The continuing fall in veggie prices again protected us against a sharper than actual jump inflation in the three months to September. Who would of seen that coming? The answer, no one.
In fact the September quarter Consumer Price Index saw a less than expected rise of 0.6% which will not worry the Reserve Bank on bit. And it will make it tough for the ‘rising inflation is a worry’ crowd to continue sprouting their nonsense about the need for rate rises.
In fact if anything the headline figure was a touch on the low side considering the boost from energy prices in the quarter. The annual rate eased to 1.8% in the year to September from 1.9% in 2016-17. That of course is well below the RBA’s target range of 2% to 3% over time.
It also makes you wonder about the bank’s continuing belief that we will see faster wage rises soon.
Some forecasters such as the National Australia Bank have two rate rises in for 2018 – August and November. There won’t be any if the CPI continues round this level for much longer. Sometime in 2019 might be a better target.
The underling weakness in the result was emphasised by a dip in the RBA’s preferred measures – the trimmed mean (0.4% from 0.5% in the June quarter) and the weighted media (0.3% from 0.4%). The annual rate was an average of 1.850%. So don’t be surprised to see some inflationistas yelling ‘rate cut looms’ as a result of this report.
The Australian Bureau of Statistics said the most significant price rises this quarter were electricity (+8.9%), tobacco (+4.1%), international holiday travel and accommodation (+4.1%) and new dwelling purchase by owner-occupiers (+0.8%). These rises are partially offset by falls in vegetables (-10.9%), automotive fuel (-2.3%) and telecommunication equipment and services (-1.5%).

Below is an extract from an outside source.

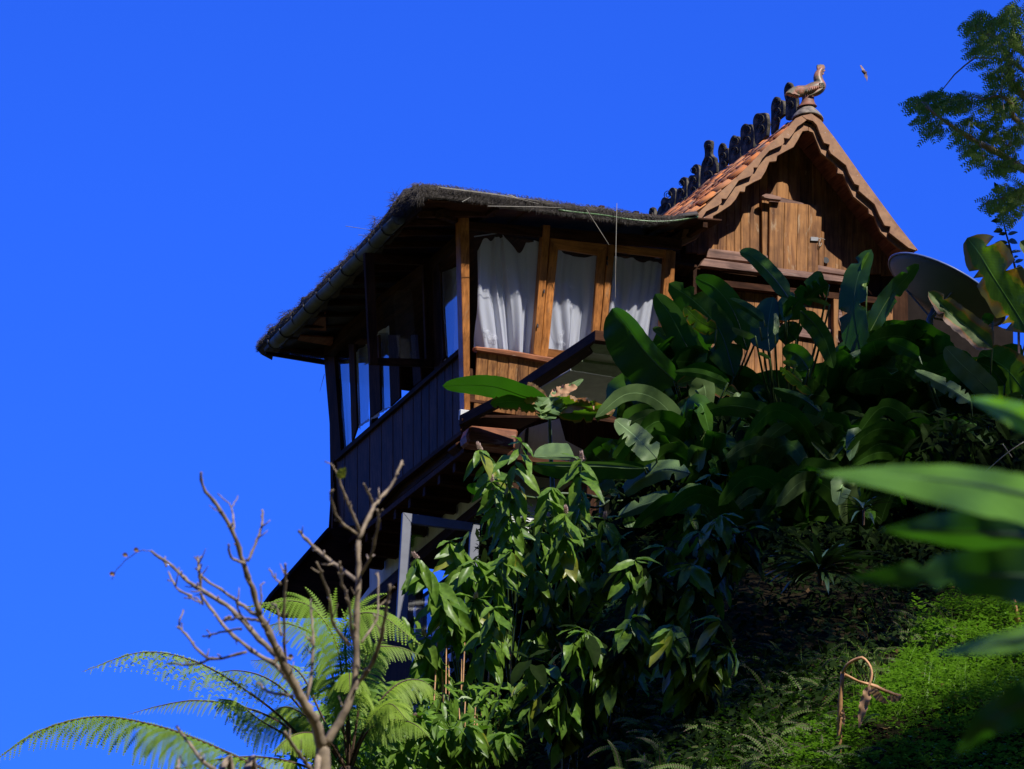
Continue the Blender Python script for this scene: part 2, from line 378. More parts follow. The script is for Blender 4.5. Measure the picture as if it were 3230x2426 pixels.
M['meadow'] = simple('dry_grass_valley', (.075, .072, .028), 1, var=.5, scale=1.5, spec=.05, bmp=0)

# ============================================================ planes of the two houses
O = W(1470, 1120, 50)                              # bay corner at sill height
T1, T2 = .17, .09                                  # the bay's walls lean outwards
YV = Vector((0, 1, 0)); XV = Vector((1, 0, 0)); ZV = Vector((0, 0, 1))
def FB(d=0):   return (O+Vector((0, d, 0)), Vector((0, 1, T1)).normalized())      # front wall, d metres inside
def LB(d=0):   return (O+Vector((d, 0, 0)), Vector((1, 0, T2)).normalized())      # left wall
def YP(y):     return (O+Vector((0, y, 0)), YV)
def XP(x):     return (O+Vector((x, 0, 0)), XV)
def ZP(z):     return (O+Vector((0, 0, z)), ZV)
def PT(x, y, z): return O+Vector((x, y, z))
fin = Vector((0, 1, T1)).normalized(); lin = Vector((1, 0, T2)).normalized()

# ------------------------------------------------------------ ground
def ground_z(p):
    """height of the hillside at world x, y"""
    h0 = Vector((math.sin(YAW), math.cos(YAW))); r0 = Vector((math.cos(YAW), -math.sin(YAW)))
    q = Vector((p[0], p[1])); d = q.dot(h0); s = q.dot(r0)
    def ss(a, b, t): t = max(0, min(1, (t-a)/(b-a))); return t*t*(3-2*t)
    z = 0
    if d < 20: z = 0
    elif d < 34: z = (d-20)*.735
    elif d < 44.5: z = 10.3+(d-34)*.55
    else: z = 16.07+min(d-44.5, 3)*.06
    # the hill falls away to the left
    k = ss(1.6, -2.2, s)
    z -= k*4.5*ss(18, 34, d)
    if s < -2: z -= min((-2-s)*.5, 7)*ss(18, 34, d)
    if d > 52: z -= (d-52)*.30
    z += .22*noise.noise(Vector((p[0]*.5, p[1]*.5, 0)))+.10*noise.noise(Vector((p[0]*1.7, p[1]*1.7, 4)))
    return max(z, -1.5) if d > 20 else z*.3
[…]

Chief Economist for the ABS, Bruce Hockman, said in yesterday’s release that “Utilities prices rose strongly in the September quarter 2017. The most significant rises relate to electricity and gas prices, with increases in wholesale prices being passed on to consumers. Increases in wholesale prices have been observed across the National Electricity Market (NEM), with the most significant rises this quarter in electricity being observed in Adelaide; Sydney; Canberra and Perth.”
In a note yesterday afternoon AMP Chief Economist, Dr Shane Oliver was sanguine, pointing out “There is no imminent RBA interest rate hike here.”
"Headline and underlying inflation is running below the mid-point of the RBA’s inflation forecasts and this is likely to remain the case for a while yet. Our view remains that the RBA won’t raise interest rates until late next year as it will take a while for a gradual pick-up in economic growth to flow through to stronger wages growth and higher underlying inflation in the economy.
“With the RBA on hold for the next year or so and the Fed on track to hike in December with another three hikes next year the interest rate differential will continue to move against Australia which should result in further weakness in the Australian dollar,” Dr Oliver said.